Farmers are incensed and a fast won’t calm them

Farmers-led violence has its root in unfulfilled promises

shankar

Shankar Kumar | June 10, 2017 | New Delhi


#agricultural produce   #Mandsaur   #Madhya Pradesh   #Maharashtra   #Farmers  
Representational image
Representational image

There are different arguments for the farmers’ agitation which first caught Maharashtra in its octopus grip and then spread to Madhya Pradesh where six people were killed in police firing. Unaddressed demands like waiver on loans, better prices for agriculture produce are said to have triggered violence. This is agreed.

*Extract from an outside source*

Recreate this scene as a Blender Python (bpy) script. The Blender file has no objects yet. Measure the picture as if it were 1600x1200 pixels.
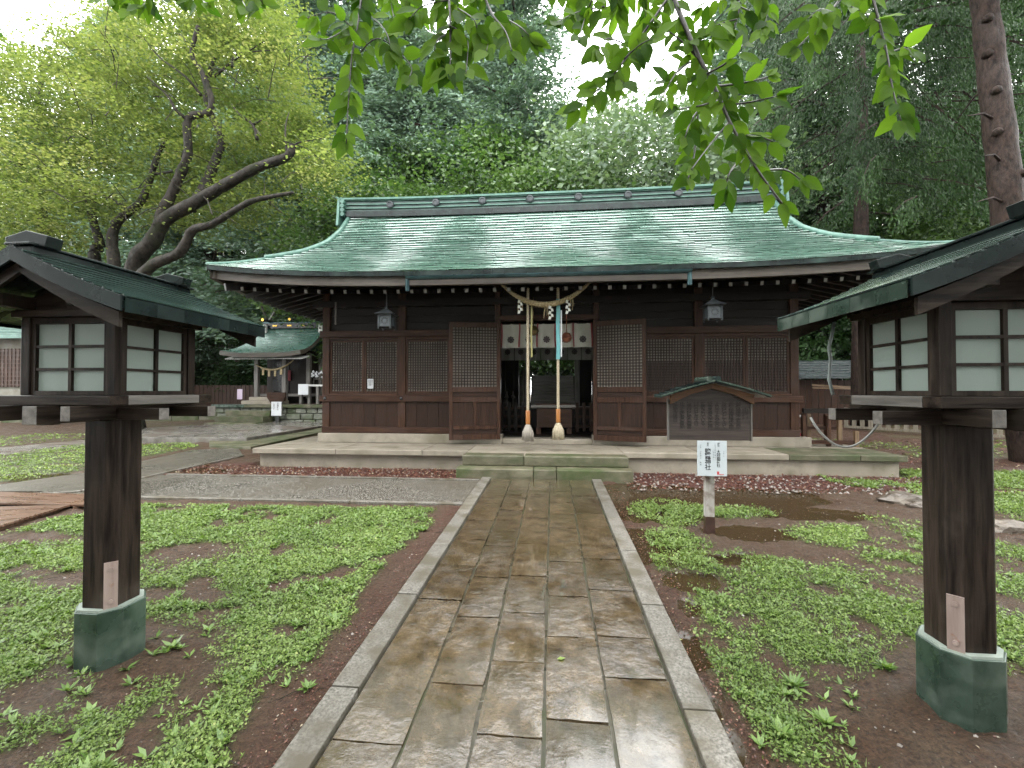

But the question is why did the farmers resort to violence in the BJP ruled states? Why didn’t it happen in Tamil Nadu where farmers protested and took out rallies in support of their various demands? Remember when their demands were not met they rushed to New Delhi where they indulged in grisly antics like drinking urine, eating faeces, and showing the skulls of farmers who they said had committed suicide. For 40 days they continued with such horrific acts at the national capital’s Jantar Manter area, yet never resorted to violence. Why?  The answer is simple: Tamil Nadu farmers didn’t receive political support from opposition parties as much as their counterparts got in Maharashtra and Madhya Pradesh.
 
However, instead of indulging in blame game as to who did what, there is need for serious introspection on the kind of politics our political masters want to play in the country. Fulfilling poll promises, the Yogi Adityanath government waived off over Rs 36,000 crore farmers’ loan. Several economists criticized the move and warned the Centre about its consequences. They had forecast that the move might have a domino effect and farmers from other states would demand the same from their respective governments. It has proved true in Maharashtra and Madhya Pradesh.
 
But loan waiving is not the only issue for farmers. They are also asking for higher price for their produce. They also demand that the Narendra Modi government should, in accordance with the BJP’s 2014 poll manifesto, implement Swaminathan committee formula under which the minimum support price (MSP) would be more than the weighted average cost of production. In the absence of fulfillment of these demands, cashless farmers are not able to understand what to do. They need cash to buy seeds and fertilizers as monsoon is approaching fast. They don’t want to go to mandi to sell their produce as it would not fetch them the price they want. 
 
In this background, a pertinent question to be asked is where is the prime minister’s promise of doubling farmers’ income? Even if it is to happen by 2022, there should be some visible signs to show that he is serious on this front.  Instead, his government removed a 10 percent import duty on wheat last year and imported million tons of wheat from Ukraine and Australia. The country had reported bumper crop yield last year. Again, it imported tons of ‘Tuar dal’ last year in spite of its bumper production. 
 
To compound the problem, the hapless farmers find that their young ones are not coming forward to carry forward their profession. Unlike their fathers or grand-fathers, they don’t want to sweat it out in farmland and earn meagre money; they want to live in cities with comfortable jobs. The current violence is attributed to deep seated frustration, disillusionment among farmers. And this can’t be resolved by undertaking a fast or other political theatrics, but by fulfilling promises made to them and understanding the ground realities.